Charles Garcelon (1842-1935) became a full captain on June 30, 1864, the same day he was mustered out of the 16th Maine and commissioned in the Quartermaster's Department Infantry. He was mustered out of the service in May 1866.
Not many Charles Garcelon letters remain in the collection of family materials at Bates College. Those that do are newsy, but also philosophical and reflective. His mother had died in 1857, leaving four children at home. Although his father was still very much alive and had, in 1859 married again, Charles felt responsibility for the welfare of his siblings and showed considerable concern for the uncle who served with him.
Garcelon wrote frequently to his aunt, Jane Hitchcock Waldron, and sometimes to his father.
After the Battle of Gettysburg, he wrote to his aunt about her husband's injury -- Waldron was shot in the neck -- and tried to reassure her.
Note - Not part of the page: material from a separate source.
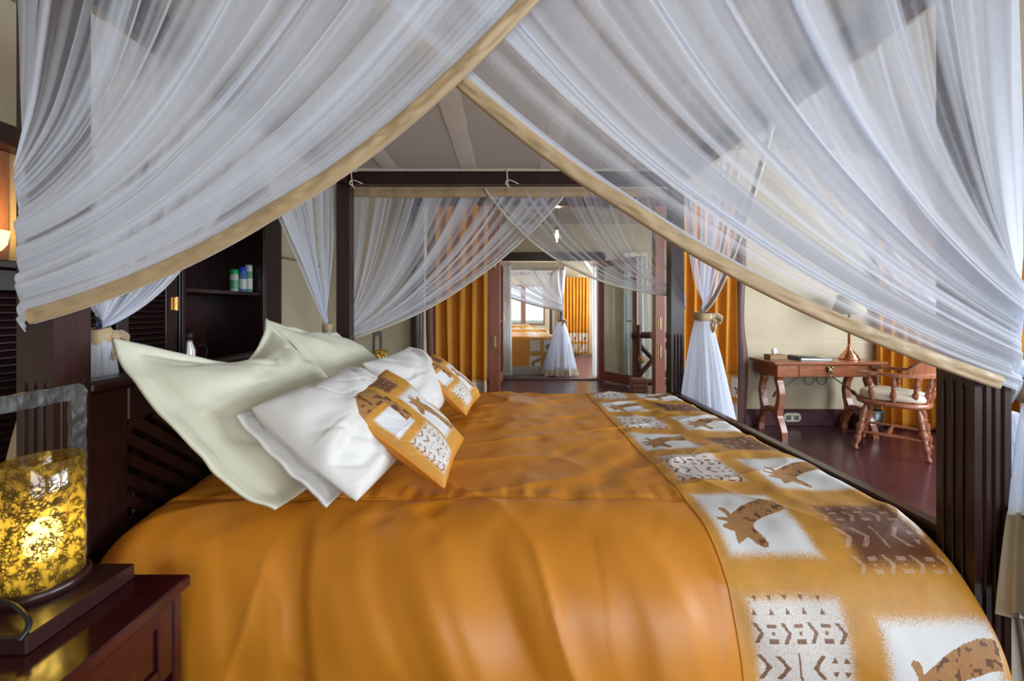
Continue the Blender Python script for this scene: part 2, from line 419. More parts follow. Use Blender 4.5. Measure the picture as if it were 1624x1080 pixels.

He referred to the war as "this wicked way" and mused about why some who risk their lives in war are spared and others who "remain in seeming security" away from the the war are "taken."
After the war, Garcelon worked for the Wabash Railroad. He became conductor for the Pullman Palace Car Co., then District Superintendent at St. Louis. He later went to Chicago as Pullman's chief operating officer.
When Garcelon retired in 1906, he and his wife, Esther Coffin, retired to Lovell, where they built a large home on Kezar Lake.